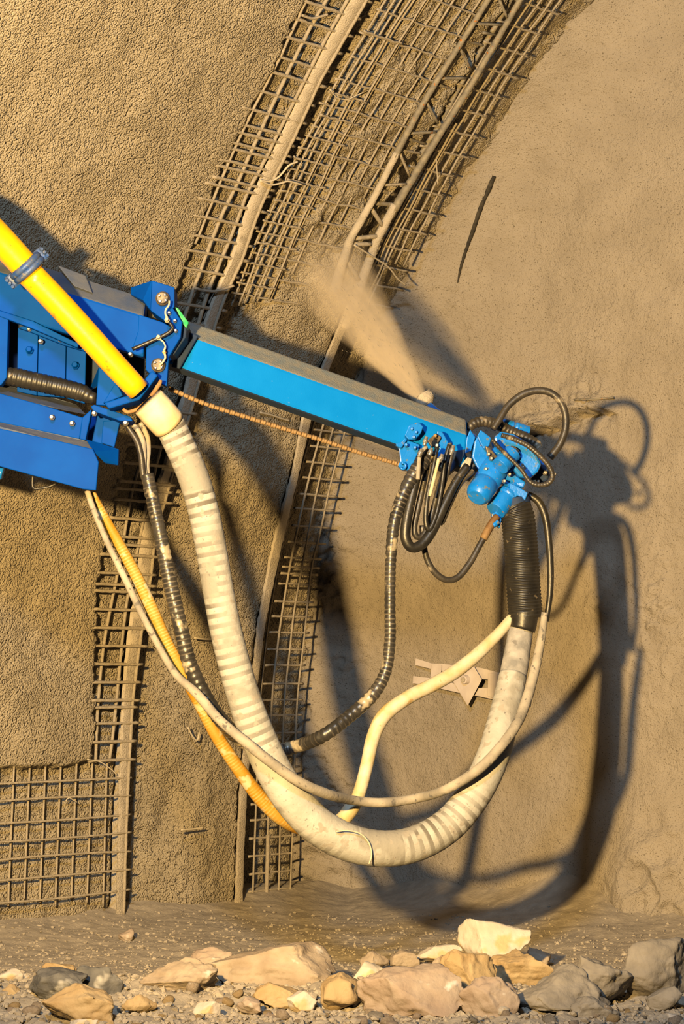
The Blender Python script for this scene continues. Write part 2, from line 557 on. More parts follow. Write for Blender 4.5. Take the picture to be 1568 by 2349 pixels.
xG2C = line([(1140, -40), (1114, 8), (1015, 164), (974, 230), (938, 295), (859, 451), (802, 551), (770, 650), (750, 760), (720, 860)])

# ------------------------------------------------------------------ SETTING: side wall of the tunnel (height field over the arch)
S0, S1, STEP = -3.6, SF + 0.25, 0.0125
sv = np.arange(S0, S1, STEP)
zv = np.arange(-0.25, 5.9, STEP)
S, Z = np.meshgrid(sv, zv)
Nn = prof(Z)
wx = OX + S * DV[0] + Nn * NV[0]
wy = OY + S * DV[1] + Nn * NV[1]
px, py = project(wx, wy, Z)
rag = 7 * fbm(S * 14, Z * 14, 3, 1) + 4 * fbm(S * 40, Z * 40, 2, 2)
pxr = px + rag
a_, g1l, g1r, g2r = xA(py), xG1L(py), xG1R(py), xG2R(py)
wavy = 0.030 * fbm(S * 1.6, Z * 1.1, 3, 4) + 0.006 * fbm(S * 9, Z * 9, 3, 5)
rubble = 0.035 * fbm(S * 7, Z * 7, 4, 6) + 0.014 * np.abs(fbm(S * 22, Z * 22, 2, 7))
hA = 0.01 + wavy
hStrip = -0.085 + 0.5 * rubble
t12 = np.clip((px - g1r) / np.maximum(g2r - g1r, 1), 0, 1)
hUp = -0.23 + 0.15 * sstep(0.05, 0.5, t12) + 1.3 * rubble
hPB = -0.175 + 0.145 * sstep(0.08, 0.7, t12) + 0.7 * wavy + 0.010 * fbm(S * 13, Z * 13, 3, 8)
hPB = hPB - 0.03 * np.exp(-((px - 420 + 0.35 * (py - 1850)) / 25) ** 2) * sstep(1700, 1780, py) * sstep(2020, 1900, py)
yB = np.interp(px, [420, 490, 560, 640, 700, 760, 840], [790, 760, 735, 700, 650, 600, 570]) + 14 * fbm(S * 10, Z * 10, 3, 9)
mB = sstep(-22, 26, py - yB)
hGap = hUp * (1 - mB) + hPB * mB
hR = np.interp(py, [0, 500, 900, 2100], [-0.20, -0.26, -0.36, -0.38]) + 0.9 * rubble
yAb = 1757 + 0.6 * rag + np.interp(px, [0, 150, 215], [4, 2, -14])
hLow = -0.075 + 0.45 * rubble
mA = sstep(3, -6, pxr - a_)                       # 1 on the finished panel
mA = mA * np.where(px < 240, sstep(5, -6, py - yAb), 1)
h = np.where(py > yAb - 8, hLow, hStrip) * (1 - mA) + hA * mA
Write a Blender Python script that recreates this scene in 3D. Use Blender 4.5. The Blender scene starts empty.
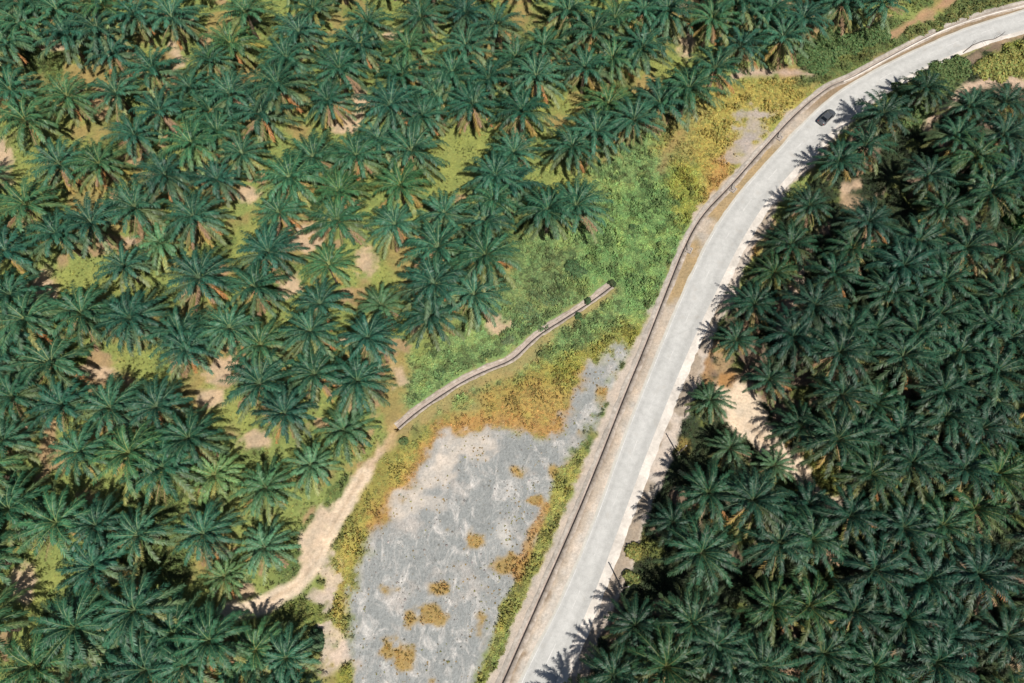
import bpy, bmesh, math, random
import numpy as np
from mathutils import Vector, Matrix
PI = math.pi
R = math.radians
random.seed(11)
rng = np.random.default_rng(5)
scene = bpy.context.scene
COL = scene.collection

# ------------------------------------------------------------------ camera
CAM_H, PITCH, FOC = 125.0, R(70), 731.0
CX, CY = 512.0, 341.5
fwd = np.array([0, math.cos(PITCH), -math.sin(PITCH)])
upv = np.array([0, math.sin(PITCH), math.cos(PITCH)])
cd = bpy.data.cameras.new('camera')
cam = bpy.data.objects.new('camera', cd); COL.objects.link(cam)
cam.location = (0, 0, CAM_H); cam.rotation_euler = (PI/2 - PITCH, 0, 0)
cd.sensor_width = 36; cd.lens = FOC/1024*36; cd.clip_start = 1; cd.clip_end = 8000
scene.camera = cam

def at(px, py, z=0.0):
    """ground (or height z) point of the place seen at that spot of the survey photograph"""
    d = fwd + (px-CX)/FOC*np.array([1.0, 0, 0]) - (py-CY)/FOC*upv
    t = (z-CAM_H)/d[2]
    return np.array([d[0]*t, d[1]*t, z])
def to_map(x, y, z=0.0):
    """world -> survey coordinates, used to lay the drawn-up zones on the ground"""
    rz = z-CAM_H
    dep = y*fwd[1] + rz*fwd[2]
    return CX + FOC*x/dep, CY - FOC*(y*upv[1] + rz*upv[2])/dep

# ------------------------------------------------------------------ light
SH = np.array([-0.43, 0.90]); SH = SH/np.linalg.norm(SH)
EL = R(60)
sd = bpy.data.lights.new('sun', 'SUN'); sd.energy = 5.0; sd.angle = R(0.5); sd.color = (1.0, 0.95, 0.87)
so = bpy.data.objects.new('sun', sd); COL.objects.link(so)
dv = Vector((SH[0]*math.cos(EL), SH[1]*math.cos(EL), -math.sin(EL)))
so.rotation_euler = dv.to_track_quat('-Z', 'Y').to_euler(); so.location = (60, -120, 200)
w = bpy.data.worlds.new('World'); scene.world = w; w.use_nodes = True
nt = w.node_tree; nt.nodes.clear()
sky = nt.nodes.new('ShaderNodeTexSky'); sky.sky_type = 'NISHITA'; sky.sun_disc = False
sky.sun_elevation = EL; sky.sun_rotation = math.atan2(-SH[0], -SH[1])
bg = nt.nodes.new('ShaderNodeBackground'); bg.inputs[1].default_value = 0.05
wo = nt.nodes.new('ShaderNodeOutputWorld')
nt.links.new(sky.outputs[0], bg.inputs[0]); nt.links.new(bg.outputs[0], wo.inputs[0])
vs = scene.view_settings
vs.view_transform = 'Standard'; vs.look = 'None'; vs.exposure = 0.24; vs.gamma = 1.0
try: vs.use_curve_mapping = False
except Exception: pass
scene.render.engine = 'CYCLES'
scene.cycles.max_bounces = 5; scene.cycles.diffuse_bounces = 2; scene.cycles.transparent_max_bounces = 4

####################

**Directive**
Return, please, the exact lines from the beginning of the entries above through the line containing "760), (720, 860)])", both included; pictures are left out.

**Answer to the task**
The Blender Python script for this scene continues. Write part 2, from line 557 on. More parts follow. Write for Blender 4.5. Take the picture to be 1568 by 2349 pixels.
xG2C = line([(1140, -40), (1114, 8), (1015, 164), (974, 230), (938, 295), (859, 451), (802, 551), (770, 650), (750, 760), (720, 860)])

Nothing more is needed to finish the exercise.